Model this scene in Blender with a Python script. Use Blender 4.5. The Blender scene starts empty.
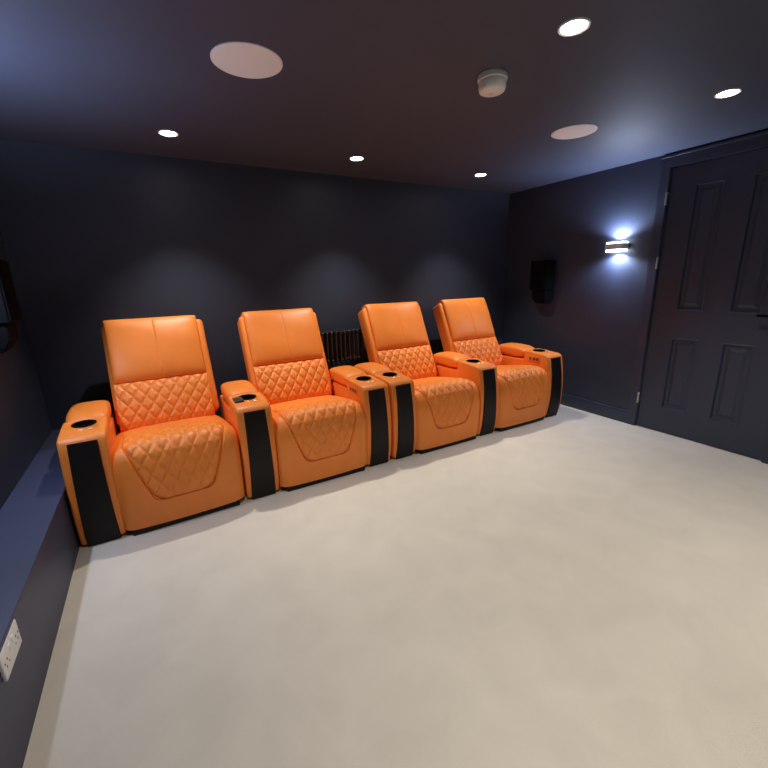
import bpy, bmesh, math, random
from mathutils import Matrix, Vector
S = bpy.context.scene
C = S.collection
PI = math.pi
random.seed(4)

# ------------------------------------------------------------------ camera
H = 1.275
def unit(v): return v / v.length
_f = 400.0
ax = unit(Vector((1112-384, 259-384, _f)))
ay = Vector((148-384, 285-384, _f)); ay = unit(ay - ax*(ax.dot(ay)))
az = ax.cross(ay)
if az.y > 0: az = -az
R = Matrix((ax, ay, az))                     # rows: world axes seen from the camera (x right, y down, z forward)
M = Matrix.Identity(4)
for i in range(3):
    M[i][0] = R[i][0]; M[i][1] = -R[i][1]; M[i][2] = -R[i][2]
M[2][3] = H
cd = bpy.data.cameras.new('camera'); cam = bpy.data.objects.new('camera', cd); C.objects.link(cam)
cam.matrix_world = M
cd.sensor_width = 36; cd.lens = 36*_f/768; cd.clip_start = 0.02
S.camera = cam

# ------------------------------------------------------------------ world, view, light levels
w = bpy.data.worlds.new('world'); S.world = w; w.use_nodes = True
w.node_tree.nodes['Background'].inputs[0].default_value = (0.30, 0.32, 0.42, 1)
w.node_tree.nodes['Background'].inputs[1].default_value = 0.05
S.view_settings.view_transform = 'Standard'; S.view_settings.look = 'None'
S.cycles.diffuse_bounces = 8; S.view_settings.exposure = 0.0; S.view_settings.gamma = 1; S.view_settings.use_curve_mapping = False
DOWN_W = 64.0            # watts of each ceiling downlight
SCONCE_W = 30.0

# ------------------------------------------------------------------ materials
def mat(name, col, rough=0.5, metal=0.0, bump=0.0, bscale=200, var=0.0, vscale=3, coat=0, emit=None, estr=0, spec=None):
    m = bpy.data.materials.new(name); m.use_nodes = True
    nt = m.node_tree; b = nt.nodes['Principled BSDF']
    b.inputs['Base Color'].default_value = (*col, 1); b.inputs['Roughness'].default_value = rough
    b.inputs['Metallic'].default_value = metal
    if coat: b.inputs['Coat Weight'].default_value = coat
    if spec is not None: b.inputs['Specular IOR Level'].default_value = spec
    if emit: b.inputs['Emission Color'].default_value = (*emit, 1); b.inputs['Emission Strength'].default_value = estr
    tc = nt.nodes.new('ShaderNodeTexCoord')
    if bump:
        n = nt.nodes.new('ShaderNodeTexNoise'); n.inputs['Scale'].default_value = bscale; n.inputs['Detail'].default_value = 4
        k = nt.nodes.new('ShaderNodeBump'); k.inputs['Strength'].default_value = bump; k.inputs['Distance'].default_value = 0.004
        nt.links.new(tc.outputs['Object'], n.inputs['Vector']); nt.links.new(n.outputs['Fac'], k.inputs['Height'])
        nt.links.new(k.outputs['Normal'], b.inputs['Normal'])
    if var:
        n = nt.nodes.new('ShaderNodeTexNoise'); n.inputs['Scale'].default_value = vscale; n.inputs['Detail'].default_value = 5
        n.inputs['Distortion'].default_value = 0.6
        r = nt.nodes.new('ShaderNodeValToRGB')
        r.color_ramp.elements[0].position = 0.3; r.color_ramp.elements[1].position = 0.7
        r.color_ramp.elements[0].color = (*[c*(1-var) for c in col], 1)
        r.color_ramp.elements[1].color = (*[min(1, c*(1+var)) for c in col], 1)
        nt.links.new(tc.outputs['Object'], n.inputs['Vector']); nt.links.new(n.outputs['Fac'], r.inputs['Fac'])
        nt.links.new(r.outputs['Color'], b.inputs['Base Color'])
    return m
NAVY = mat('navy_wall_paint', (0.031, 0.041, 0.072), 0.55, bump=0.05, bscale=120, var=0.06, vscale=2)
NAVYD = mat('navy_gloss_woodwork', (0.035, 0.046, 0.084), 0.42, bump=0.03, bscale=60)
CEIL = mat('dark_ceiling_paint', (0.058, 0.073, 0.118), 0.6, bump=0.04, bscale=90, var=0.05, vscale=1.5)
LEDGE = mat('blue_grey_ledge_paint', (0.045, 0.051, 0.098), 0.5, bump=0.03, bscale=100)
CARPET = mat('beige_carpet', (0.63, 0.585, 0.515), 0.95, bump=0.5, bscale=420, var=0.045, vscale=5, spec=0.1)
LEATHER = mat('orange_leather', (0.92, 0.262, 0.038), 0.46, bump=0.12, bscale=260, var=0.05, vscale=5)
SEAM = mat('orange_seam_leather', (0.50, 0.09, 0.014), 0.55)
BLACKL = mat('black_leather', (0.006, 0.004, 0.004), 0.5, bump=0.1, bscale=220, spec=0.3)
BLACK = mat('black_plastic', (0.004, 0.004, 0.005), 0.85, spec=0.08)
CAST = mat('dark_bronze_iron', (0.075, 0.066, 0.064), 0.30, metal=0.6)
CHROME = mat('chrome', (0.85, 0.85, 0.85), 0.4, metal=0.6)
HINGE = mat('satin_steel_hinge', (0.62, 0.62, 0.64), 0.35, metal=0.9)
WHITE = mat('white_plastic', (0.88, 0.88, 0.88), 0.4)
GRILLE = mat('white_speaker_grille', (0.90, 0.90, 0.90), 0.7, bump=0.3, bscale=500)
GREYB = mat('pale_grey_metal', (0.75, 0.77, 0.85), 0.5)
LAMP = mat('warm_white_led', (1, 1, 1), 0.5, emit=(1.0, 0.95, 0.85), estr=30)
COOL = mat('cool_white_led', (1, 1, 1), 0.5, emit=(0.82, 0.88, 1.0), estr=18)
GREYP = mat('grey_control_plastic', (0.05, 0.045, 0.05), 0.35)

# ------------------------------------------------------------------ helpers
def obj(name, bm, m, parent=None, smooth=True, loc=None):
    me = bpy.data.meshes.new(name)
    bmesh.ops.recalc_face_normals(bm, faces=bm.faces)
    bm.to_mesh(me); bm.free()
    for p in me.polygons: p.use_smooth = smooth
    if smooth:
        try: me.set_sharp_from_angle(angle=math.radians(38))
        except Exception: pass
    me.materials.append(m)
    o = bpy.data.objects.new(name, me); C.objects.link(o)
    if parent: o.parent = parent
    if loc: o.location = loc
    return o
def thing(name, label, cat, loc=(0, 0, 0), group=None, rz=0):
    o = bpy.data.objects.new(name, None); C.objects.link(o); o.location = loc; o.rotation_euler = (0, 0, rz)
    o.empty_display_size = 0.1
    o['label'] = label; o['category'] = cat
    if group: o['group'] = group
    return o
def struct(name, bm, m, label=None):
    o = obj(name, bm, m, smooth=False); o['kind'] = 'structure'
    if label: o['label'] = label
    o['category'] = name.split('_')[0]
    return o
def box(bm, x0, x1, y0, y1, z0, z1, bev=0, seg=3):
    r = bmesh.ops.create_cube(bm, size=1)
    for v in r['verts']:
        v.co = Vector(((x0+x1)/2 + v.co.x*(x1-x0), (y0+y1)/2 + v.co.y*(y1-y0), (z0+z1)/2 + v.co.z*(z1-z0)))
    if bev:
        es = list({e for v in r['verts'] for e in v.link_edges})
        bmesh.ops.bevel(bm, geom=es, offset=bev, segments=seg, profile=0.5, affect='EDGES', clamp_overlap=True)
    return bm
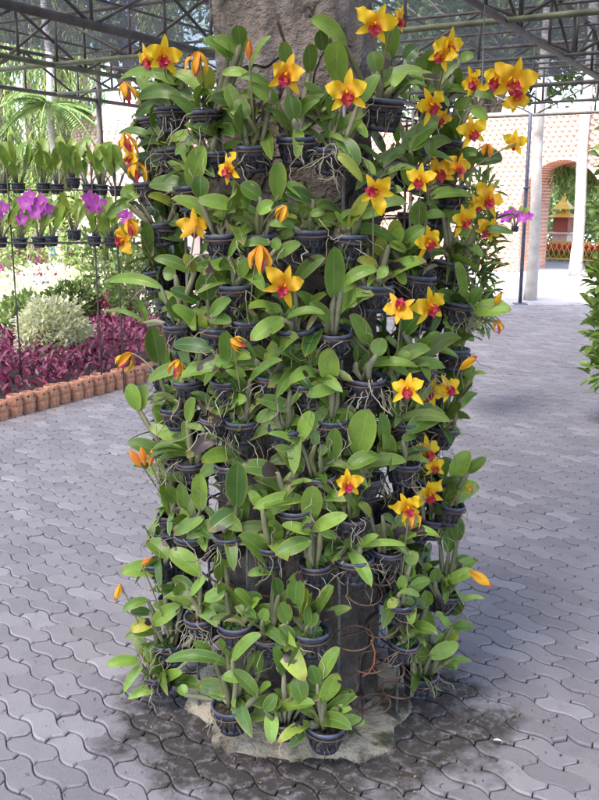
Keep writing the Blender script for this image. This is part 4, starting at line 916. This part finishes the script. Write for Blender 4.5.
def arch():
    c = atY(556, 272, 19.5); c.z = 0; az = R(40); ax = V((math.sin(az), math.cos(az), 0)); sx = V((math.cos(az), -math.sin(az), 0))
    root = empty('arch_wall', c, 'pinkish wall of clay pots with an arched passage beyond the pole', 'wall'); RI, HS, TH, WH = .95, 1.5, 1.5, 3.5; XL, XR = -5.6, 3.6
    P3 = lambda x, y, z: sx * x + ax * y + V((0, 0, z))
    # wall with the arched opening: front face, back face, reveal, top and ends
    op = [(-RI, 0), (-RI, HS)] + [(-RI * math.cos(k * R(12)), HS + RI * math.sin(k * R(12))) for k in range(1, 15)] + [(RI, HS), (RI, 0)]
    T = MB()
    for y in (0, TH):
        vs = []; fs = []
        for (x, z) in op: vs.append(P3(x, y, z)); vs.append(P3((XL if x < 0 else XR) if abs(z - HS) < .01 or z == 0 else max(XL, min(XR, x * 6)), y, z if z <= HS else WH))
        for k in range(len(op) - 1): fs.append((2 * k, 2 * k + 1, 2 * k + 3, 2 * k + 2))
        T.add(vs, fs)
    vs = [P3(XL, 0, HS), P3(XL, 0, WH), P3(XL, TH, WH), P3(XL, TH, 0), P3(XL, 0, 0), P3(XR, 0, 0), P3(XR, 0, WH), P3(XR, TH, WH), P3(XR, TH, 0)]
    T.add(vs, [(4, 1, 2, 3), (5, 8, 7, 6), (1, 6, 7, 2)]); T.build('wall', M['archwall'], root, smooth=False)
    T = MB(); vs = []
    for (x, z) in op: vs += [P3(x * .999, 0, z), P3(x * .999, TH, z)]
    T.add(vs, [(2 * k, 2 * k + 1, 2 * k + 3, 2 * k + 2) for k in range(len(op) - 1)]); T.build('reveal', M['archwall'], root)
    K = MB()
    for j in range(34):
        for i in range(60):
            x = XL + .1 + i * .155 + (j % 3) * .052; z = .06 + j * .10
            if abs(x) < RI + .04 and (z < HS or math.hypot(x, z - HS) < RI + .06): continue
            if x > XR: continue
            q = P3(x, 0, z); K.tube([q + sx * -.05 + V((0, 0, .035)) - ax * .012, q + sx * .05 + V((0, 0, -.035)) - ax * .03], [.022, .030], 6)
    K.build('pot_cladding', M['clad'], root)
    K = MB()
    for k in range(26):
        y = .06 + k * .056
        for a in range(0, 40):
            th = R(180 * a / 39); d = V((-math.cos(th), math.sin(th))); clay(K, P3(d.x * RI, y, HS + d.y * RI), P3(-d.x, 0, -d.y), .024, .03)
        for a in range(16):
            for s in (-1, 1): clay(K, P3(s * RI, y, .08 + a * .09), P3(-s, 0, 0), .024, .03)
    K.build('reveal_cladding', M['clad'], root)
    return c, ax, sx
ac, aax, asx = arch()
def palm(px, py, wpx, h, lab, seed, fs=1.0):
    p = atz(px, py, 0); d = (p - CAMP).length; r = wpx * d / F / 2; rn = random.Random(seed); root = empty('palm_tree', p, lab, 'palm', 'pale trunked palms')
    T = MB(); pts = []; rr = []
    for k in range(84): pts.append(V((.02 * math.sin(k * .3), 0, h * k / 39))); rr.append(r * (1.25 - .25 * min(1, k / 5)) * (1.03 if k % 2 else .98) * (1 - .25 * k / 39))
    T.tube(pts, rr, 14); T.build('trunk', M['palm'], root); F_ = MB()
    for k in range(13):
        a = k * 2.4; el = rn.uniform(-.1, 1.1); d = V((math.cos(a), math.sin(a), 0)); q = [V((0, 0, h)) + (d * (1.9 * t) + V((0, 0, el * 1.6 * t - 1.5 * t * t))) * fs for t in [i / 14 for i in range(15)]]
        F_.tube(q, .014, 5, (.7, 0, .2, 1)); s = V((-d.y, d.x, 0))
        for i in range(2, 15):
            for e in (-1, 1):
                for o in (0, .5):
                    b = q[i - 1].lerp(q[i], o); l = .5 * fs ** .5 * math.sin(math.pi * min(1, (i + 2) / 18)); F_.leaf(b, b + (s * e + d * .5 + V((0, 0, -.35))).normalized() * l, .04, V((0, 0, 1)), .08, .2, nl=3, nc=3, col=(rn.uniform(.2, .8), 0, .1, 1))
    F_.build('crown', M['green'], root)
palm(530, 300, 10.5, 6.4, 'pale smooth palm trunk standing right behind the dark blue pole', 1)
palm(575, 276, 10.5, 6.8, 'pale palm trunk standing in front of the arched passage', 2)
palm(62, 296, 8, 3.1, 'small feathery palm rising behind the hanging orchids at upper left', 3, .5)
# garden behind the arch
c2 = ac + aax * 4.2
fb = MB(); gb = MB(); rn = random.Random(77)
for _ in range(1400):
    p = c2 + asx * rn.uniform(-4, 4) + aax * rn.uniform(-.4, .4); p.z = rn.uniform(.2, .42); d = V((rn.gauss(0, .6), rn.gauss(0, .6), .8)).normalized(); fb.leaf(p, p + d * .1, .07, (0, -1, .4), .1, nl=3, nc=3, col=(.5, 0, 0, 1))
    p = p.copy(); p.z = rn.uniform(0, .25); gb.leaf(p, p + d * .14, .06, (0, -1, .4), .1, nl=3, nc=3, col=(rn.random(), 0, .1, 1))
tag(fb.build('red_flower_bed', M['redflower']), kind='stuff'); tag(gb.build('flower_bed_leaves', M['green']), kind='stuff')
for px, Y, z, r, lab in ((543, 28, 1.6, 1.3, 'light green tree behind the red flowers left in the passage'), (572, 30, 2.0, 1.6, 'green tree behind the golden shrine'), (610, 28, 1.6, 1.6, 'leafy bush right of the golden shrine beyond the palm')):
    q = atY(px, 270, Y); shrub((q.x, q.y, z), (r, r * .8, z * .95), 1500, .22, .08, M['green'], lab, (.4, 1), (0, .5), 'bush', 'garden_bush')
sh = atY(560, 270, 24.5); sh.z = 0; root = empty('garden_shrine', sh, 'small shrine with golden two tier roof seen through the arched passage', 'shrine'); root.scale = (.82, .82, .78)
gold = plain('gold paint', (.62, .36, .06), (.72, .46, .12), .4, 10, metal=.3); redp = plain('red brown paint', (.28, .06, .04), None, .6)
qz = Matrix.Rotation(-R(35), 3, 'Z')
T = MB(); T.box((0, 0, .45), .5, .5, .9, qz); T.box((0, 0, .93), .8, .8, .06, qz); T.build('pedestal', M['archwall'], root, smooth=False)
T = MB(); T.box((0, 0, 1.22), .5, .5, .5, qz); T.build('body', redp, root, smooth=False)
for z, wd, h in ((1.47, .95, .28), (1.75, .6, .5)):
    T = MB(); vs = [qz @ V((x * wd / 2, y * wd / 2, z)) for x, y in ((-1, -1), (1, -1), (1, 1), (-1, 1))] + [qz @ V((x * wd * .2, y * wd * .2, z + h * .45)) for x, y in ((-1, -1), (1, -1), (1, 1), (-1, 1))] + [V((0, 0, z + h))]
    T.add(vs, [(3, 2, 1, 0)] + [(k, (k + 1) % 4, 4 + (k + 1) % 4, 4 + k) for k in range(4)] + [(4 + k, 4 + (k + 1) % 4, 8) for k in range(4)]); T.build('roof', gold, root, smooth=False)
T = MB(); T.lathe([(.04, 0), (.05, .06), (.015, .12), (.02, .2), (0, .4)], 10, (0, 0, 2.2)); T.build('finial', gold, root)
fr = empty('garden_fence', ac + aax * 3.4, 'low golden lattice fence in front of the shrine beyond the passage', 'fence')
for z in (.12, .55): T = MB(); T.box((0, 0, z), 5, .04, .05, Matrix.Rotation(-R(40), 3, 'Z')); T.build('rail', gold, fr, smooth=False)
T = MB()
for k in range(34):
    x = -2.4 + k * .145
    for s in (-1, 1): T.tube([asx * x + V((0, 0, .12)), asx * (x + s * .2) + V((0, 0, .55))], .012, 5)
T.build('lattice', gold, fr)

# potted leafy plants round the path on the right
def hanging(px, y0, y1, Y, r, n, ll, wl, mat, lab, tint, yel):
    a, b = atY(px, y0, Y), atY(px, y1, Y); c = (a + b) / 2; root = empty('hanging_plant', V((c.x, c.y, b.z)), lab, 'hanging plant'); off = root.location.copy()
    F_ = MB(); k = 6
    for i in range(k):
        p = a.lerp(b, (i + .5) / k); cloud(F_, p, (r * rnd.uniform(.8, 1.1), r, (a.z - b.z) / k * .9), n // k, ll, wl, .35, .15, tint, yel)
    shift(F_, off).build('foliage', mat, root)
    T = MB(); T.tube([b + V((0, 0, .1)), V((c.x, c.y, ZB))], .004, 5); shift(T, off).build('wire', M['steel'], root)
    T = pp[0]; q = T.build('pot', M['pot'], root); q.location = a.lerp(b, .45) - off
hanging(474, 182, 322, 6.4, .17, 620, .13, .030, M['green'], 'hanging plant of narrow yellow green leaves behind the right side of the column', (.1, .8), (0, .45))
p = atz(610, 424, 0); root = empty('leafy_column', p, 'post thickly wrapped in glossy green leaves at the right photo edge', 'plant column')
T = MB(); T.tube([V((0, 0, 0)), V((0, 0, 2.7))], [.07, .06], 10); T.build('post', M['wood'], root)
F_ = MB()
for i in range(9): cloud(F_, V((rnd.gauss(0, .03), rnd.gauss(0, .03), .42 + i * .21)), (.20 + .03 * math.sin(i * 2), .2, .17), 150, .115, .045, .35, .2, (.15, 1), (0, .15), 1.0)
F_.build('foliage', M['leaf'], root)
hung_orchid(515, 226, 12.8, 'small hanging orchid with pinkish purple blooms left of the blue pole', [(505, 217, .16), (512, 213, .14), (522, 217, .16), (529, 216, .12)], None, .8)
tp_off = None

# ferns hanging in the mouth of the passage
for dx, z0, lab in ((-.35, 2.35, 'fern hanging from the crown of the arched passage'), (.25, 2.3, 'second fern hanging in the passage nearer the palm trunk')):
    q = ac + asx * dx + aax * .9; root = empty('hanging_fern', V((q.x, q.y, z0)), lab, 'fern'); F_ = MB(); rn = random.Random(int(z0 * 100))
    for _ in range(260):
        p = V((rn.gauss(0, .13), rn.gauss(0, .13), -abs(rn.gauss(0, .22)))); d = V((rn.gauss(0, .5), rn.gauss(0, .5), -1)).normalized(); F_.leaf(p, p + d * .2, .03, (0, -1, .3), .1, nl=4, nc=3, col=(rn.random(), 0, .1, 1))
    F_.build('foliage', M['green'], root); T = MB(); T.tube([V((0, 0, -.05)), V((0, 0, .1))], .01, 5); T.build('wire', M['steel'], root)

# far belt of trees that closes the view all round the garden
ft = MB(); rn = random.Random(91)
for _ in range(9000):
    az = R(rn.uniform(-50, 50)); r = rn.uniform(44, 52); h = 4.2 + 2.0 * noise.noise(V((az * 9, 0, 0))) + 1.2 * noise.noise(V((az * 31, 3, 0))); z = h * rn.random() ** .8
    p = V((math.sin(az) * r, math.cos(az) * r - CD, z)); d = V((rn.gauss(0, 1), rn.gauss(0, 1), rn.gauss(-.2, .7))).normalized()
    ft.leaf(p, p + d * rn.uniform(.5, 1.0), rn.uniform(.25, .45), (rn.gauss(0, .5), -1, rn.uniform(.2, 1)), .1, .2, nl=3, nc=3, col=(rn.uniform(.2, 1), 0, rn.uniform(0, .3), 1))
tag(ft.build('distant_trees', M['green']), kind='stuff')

_DIRECTIONS_. Transcribe the opening line of the listing above, please, and every line after it through the line with "S.camera = cam", word for word, without pictures.

_ANSWER IN FULL_.
Model this scene in Blender with a Python script. Use Blender 4.5. The Blender scene starts empty.
import bpy, bmesh, math, random
from mathutils import Matrix, Vector
S = bpy.context.scene
C = S.collection
PI = math.pi
random.seed(4)

# ------------------------------------------------------------------ camera
H = 1.275
def unit(v): return v / v.length
_f = 400.0
ax = unit(Vector((1112-384, 259-384, _f)))
ay = Vector((148-384, 285-384, _f)); ay = unit(ay - ax*(ax.dot(ay)))
az = ax.cross(ay)
if az.y > 0: az = -az
R = Matrix((ax, ay, az))                     # rows: world axes seen from the camera (x right, y down, z forward)
M = Matrix.Identity(4)
for i in range(3):
    M[i][0] = R[i][0]; M[i][1] = -R[i][1]; M[i][2] = -R[i][2]
M[2][3] = H
cd = bpy.data.cameras.new('camera'); cam = bpy.data.objects.new('camera', cd); C.objects.link(cam)
cam.matrix_world = M
cd.sensor_width = 36; cd.lens = 36*_f/768; cd.clip_start = 0.02
S.camera = cam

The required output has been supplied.